__DATASET RECORDS__:
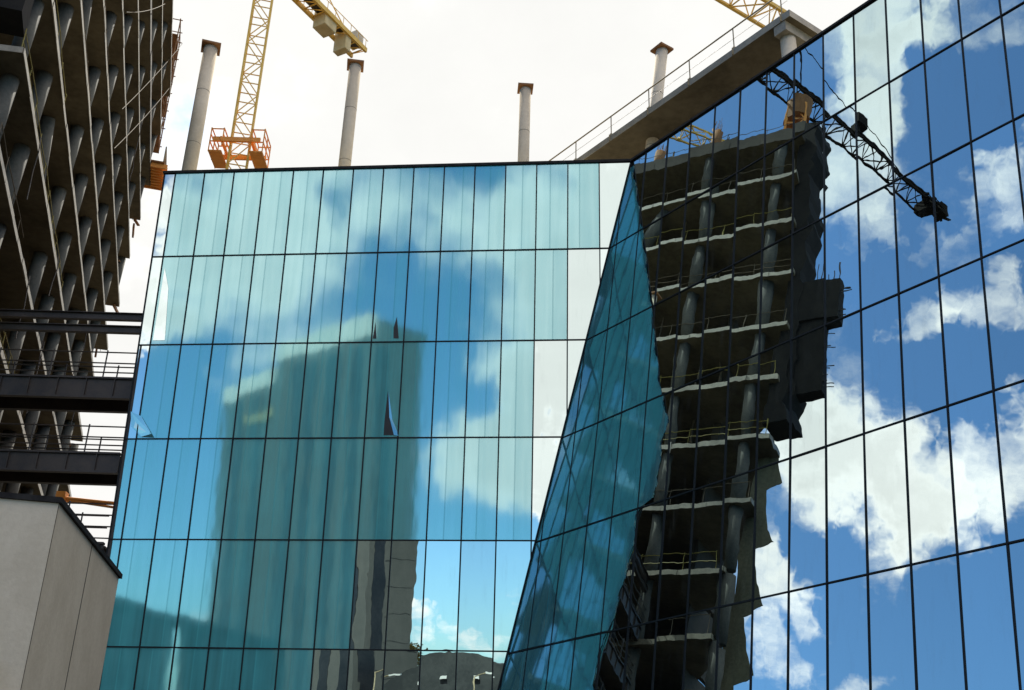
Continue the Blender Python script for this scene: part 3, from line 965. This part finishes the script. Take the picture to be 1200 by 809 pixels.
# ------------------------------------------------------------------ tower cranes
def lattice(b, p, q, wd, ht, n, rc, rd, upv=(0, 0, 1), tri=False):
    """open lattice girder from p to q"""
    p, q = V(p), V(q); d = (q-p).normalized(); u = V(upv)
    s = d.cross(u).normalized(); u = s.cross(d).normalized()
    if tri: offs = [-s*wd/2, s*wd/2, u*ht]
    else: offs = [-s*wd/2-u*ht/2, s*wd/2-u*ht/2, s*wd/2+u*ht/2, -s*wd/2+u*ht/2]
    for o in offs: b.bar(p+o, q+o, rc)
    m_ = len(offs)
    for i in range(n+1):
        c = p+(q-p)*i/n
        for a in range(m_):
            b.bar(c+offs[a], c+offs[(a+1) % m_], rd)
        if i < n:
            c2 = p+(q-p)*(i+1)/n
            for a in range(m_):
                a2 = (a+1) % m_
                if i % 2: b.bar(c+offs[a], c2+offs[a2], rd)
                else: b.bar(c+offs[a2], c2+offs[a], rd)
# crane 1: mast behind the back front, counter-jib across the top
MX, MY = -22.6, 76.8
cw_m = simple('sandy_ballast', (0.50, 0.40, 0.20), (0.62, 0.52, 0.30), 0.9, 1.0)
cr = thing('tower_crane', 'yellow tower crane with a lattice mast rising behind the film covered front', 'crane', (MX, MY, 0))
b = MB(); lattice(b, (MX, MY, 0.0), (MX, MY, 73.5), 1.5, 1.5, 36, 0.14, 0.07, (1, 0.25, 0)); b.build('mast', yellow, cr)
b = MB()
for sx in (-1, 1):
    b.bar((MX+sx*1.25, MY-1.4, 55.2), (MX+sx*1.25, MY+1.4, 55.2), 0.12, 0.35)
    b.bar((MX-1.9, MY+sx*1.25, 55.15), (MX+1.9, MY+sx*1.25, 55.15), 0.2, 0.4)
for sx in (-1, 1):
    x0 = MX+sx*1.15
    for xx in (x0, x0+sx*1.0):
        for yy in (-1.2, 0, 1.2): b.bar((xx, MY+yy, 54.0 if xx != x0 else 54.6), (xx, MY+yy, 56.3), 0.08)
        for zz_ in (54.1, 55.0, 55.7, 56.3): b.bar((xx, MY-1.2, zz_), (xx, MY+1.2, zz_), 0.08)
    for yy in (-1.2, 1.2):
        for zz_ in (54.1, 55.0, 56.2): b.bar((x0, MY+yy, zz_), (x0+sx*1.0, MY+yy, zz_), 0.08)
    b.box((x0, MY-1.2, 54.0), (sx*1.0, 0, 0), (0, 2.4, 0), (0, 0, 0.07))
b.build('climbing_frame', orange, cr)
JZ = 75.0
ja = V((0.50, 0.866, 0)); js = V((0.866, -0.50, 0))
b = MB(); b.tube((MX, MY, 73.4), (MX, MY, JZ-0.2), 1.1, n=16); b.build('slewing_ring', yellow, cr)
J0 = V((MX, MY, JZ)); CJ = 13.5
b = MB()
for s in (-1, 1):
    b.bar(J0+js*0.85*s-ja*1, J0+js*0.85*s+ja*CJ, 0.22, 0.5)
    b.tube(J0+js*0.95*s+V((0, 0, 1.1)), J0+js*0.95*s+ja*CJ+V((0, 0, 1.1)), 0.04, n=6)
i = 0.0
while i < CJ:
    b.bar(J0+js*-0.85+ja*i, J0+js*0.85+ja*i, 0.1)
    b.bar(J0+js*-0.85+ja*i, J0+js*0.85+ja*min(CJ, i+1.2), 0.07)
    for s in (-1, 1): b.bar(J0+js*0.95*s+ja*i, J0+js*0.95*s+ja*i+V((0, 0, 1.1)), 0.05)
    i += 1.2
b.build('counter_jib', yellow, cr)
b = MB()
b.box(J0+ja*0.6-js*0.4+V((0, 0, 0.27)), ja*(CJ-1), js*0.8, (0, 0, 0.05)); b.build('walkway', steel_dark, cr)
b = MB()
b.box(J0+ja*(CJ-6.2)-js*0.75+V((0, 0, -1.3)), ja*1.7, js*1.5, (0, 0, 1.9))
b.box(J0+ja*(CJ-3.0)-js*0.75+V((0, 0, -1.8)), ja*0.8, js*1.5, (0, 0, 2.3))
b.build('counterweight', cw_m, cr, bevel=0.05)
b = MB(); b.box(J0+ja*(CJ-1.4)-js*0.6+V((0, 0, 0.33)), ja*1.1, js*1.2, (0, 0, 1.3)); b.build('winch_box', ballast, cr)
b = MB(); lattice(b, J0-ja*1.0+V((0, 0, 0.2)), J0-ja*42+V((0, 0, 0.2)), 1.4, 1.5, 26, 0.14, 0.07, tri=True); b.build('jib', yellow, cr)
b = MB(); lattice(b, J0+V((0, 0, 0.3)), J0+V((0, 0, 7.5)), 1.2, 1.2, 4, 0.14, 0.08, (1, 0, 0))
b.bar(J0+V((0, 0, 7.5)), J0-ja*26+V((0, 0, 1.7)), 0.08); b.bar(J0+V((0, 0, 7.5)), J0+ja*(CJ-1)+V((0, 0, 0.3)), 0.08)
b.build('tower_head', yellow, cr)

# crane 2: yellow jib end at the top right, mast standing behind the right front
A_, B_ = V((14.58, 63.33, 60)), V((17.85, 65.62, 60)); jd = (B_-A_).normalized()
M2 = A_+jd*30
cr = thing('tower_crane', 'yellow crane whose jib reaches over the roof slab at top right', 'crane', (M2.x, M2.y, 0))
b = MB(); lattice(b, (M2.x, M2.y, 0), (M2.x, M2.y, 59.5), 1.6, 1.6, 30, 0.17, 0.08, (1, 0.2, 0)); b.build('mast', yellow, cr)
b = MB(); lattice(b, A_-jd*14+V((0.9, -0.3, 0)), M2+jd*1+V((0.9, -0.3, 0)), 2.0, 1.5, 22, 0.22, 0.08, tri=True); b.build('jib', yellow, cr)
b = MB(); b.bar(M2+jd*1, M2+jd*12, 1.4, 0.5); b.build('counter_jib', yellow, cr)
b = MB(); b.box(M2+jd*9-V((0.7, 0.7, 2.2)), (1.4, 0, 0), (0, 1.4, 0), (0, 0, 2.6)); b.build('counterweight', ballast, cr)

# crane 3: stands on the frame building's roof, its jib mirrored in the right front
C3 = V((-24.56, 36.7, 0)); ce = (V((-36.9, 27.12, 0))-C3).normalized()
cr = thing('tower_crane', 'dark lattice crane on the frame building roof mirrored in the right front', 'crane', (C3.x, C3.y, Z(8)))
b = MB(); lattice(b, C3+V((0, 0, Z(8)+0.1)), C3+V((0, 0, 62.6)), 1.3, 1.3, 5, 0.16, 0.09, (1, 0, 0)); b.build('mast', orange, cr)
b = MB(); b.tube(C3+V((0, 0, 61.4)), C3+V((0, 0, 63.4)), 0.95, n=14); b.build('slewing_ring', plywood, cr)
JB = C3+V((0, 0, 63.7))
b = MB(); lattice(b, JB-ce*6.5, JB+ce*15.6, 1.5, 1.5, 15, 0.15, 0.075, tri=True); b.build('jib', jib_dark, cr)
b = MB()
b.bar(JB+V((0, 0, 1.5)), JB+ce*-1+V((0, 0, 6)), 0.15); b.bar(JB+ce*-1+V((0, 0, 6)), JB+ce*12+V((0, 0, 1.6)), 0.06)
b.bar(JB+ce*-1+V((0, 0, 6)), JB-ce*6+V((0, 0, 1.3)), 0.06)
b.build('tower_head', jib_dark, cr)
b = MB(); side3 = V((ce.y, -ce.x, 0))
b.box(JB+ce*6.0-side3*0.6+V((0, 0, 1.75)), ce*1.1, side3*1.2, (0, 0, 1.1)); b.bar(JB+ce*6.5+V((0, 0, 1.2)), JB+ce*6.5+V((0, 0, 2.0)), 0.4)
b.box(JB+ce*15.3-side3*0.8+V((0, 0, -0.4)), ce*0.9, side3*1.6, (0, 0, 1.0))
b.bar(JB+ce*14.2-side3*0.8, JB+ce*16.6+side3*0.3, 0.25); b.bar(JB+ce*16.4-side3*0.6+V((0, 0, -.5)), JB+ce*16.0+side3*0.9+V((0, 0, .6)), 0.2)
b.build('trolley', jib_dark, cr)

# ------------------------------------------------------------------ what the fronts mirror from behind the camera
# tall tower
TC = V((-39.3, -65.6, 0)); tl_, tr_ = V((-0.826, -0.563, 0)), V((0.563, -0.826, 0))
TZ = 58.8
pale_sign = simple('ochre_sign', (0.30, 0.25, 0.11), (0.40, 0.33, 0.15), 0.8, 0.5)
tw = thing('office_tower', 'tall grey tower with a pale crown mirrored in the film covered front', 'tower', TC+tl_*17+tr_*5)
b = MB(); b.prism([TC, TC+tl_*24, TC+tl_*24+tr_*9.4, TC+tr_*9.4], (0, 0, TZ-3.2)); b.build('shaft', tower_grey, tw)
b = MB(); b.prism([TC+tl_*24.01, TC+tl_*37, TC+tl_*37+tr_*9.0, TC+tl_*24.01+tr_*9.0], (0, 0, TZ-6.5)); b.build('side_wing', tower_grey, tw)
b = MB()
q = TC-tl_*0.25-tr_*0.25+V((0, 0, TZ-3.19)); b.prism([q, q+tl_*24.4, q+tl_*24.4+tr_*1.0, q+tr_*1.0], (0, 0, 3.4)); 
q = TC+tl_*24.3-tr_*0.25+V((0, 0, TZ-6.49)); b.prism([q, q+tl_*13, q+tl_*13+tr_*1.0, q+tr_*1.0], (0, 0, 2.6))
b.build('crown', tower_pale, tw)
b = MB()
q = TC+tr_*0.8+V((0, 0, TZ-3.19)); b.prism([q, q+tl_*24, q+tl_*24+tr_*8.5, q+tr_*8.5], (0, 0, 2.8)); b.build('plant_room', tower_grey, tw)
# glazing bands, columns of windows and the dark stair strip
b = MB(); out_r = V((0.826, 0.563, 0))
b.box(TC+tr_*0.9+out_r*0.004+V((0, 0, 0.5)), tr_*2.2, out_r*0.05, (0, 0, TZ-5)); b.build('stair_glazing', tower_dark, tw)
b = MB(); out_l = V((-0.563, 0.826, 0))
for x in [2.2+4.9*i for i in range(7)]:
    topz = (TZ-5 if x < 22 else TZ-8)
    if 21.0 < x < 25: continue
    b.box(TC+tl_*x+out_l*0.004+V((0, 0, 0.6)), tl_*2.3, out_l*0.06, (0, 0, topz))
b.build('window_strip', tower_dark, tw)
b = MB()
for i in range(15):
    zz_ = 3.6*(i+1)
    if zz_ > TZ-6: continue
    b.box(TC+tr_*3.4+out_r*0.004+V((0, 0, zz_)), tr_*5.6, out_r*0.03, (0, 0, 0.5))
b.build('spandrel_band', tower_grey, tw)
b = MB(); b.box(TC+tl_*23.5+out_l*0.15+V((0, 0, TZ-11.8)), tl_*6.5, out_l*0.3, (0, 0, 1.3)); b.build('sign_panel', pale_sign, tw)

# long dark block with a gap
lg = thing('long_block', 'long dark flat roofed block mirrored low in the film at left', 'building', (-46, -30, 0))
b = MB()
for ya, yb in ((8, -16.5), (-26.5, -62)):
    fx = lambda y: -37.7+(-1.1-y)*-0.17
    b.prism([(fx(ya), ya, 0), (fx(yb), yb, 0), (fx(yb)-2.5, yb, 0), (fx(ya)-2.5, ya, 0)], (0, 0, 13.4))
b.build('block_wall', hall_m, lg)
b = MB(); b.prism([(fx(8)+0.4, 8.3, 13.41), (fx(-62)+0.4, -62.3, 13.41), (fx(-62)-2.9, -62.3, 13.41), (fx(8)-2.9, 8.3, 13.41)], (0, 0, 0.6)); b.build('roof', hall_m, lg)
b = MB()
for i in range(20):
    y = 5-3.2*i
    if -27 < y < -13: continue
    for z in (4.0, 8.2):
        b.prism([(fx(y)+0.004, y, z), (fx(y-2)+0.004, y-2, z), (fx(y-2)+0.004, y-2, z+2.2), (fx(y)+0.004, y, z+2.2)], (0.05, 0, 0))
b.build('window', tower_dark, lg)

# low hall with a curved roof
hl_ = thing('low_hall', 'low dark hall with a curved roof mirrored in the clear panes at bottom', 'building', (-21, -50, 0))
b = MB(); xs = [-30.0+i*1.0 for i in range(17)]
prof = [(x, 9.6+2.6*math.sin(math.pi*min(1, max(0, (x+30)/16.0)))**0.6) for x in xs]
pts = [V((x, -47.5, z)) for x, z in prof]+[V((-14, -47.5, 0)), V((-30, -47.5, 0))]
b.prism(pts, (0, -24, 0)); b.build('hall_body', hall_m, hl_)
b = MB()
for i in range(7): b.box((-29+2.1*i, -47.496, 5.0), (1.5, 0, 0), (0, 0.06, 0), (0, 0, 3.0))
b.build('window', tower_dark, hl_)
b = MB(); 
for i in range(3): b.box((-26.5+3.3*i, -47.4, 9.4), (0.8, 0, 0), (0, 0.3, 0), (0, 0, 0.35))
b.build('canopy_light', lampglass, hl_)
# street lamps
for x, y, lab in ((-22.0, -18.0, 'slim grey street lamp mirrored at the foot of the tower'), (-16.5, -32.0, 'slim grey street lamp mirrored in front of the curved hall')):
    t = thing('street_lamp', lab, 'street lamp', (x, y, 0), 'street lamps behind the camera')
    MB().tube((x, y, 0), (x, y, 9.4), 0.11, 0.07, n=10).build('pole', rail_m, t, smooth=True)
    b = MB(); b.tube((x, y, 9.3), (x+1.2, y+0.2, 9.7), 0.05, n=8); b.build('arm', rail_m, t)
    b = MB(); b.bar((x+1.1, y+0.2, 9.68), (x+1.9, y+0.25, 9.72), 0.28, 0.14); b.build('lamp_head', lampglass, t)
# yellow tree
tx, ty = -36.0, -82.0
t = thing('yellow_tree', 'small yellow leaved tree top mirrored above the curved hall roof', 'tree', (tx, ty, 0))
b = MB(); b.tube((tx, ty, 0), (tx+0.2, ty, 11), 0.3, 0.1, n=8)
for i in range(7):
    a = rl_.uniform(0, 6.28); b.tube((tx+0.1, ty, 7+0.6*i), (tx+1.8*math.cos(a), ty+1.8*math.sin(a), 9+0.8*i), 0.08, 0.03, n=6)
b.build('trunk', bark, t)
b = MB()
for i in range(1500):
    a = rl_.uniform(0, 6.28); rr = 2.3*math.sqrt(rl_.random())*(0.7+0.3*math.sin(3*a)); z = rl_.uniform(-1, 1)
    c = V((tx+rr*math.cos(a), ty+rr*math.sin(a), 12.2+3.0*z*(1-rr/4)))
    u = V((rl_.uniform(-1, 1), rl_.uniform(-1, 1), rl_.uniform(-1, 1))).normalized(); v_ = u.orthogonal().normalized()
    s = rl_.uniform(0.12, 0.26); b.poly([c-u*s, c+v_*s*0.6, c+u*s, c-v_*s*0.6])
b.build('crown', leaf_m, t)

...

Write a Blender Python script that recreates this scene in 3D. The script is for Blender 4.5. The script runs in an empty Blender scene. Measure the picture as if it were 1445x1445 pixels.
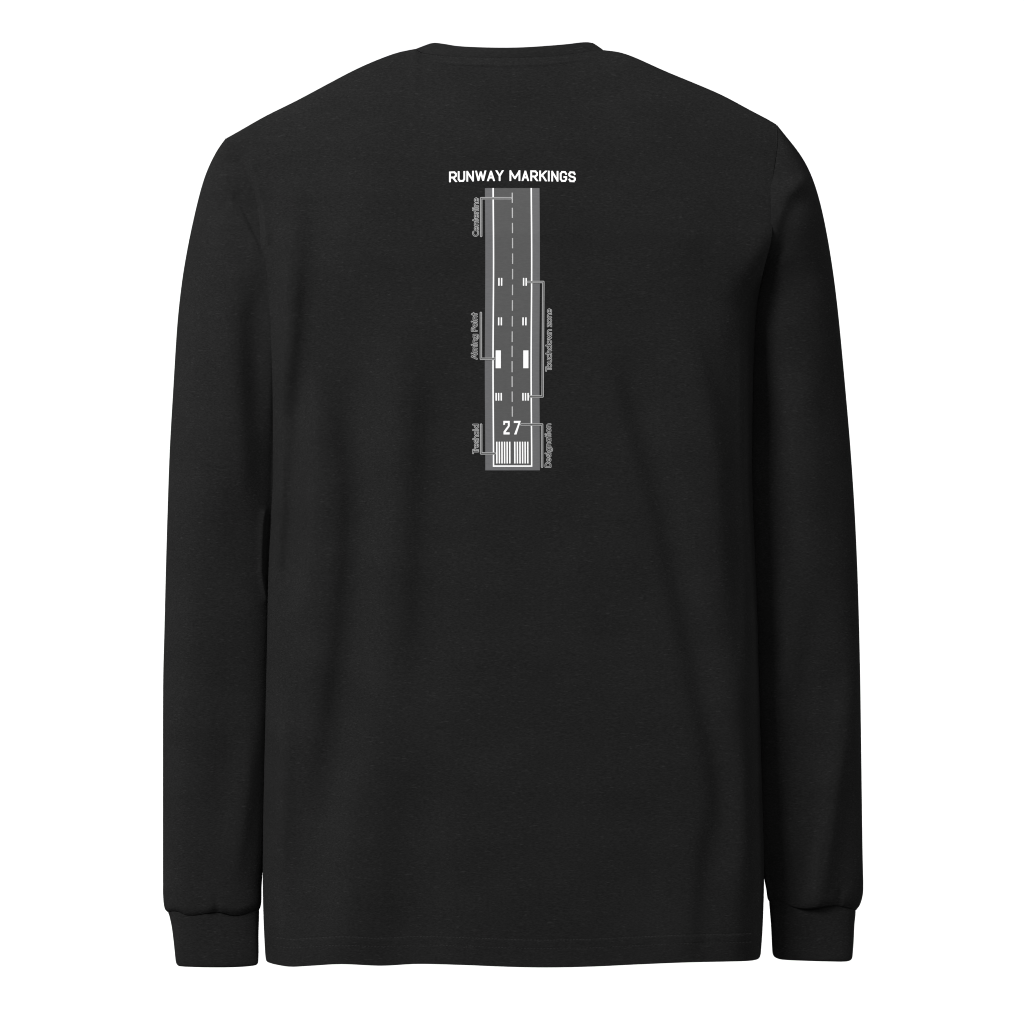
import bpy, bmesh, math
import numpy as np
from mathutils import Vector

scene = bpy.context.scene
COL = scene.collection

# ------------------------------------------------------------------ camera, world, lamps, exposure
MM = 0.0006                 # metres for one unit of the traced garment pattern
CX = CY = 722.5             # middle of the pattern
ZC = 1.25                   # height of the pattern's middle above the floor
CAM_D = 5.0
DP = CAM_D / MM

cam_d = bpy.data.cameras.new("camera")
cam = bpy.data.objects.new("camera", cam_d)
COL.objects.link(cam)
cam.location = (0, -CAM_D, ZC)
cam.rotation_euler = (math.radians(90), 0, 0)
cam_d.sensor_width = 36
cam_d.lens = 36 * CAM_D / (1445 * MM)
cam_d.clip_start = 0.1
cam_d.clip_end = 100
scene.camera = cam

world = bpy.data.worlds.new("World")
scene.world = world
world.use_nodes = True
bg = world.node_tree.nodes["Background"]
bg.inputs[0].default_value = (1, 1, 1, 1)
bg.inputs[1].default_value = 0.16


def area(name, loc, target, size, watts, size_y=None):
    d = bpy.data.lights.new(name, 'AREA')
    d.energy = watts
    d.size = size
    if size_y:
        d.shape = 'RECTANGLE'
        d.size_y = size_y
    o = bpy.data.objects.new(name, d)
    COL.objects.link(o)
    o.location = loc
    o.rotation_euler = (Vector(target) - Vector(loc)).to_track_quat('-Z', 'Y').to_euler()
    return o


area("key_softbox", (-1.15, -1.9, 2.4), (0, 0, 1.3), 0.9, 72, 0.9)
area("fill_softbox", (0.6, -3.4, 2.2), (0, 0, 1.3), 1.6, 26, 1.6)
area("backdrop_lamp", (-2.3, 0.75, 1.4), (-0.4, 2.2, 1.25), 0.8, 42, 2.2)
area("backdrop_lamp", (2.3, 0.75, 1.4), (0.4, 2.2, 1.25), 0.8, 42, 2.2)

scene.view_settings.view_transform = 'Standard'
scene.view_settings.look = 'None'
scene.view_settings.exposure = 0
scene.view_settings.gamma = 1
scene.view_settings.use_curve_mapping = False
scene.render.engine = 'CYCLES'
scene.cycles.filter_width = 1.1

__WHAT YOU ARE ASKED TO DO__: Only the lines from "Write a Blender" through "scene.camera = cam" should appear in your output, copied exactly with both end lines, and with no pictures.

__EXERCISE ANSWER__:
Write a Blender Python script that recreates this scene in 3D. The script is for Blender 4.5. The script runs in an empty Blender scene. Measure the picture as if it were 1445x1445 pixels.
import bpy, bmesh, math
import numpy as np
from mathutils import Vector

scene = bpy.context.scene
COL = scene.collection

# ------------------------------------------------------------------ camera, world, lamps, exposure
MM = 0.0006                 # metres for one unit of the traced garment pattern
CX = CY = 722.5             # middle of the pattern
ZC = 1.25                   # height of the pattern's middle above the floor
CAM_D = 5.0
DP = CAM_D / MM

cam_d = bpy.data.cameras.new("camera")
cam = bpy.data.objects.new("camera", cam_d)
COL.objects.link(cam)
cam.location = (0, -CAM_D, ZC)
cam.rotation_euler = (math.radians(90), 0, 0)
cam_d.sensor_width = 36
cam_d.lens = 36 * CAM_D / (1445 * MM)
cam_d.clip_start = 0.1
cam_d.clip_end = 100
scene.camera = cam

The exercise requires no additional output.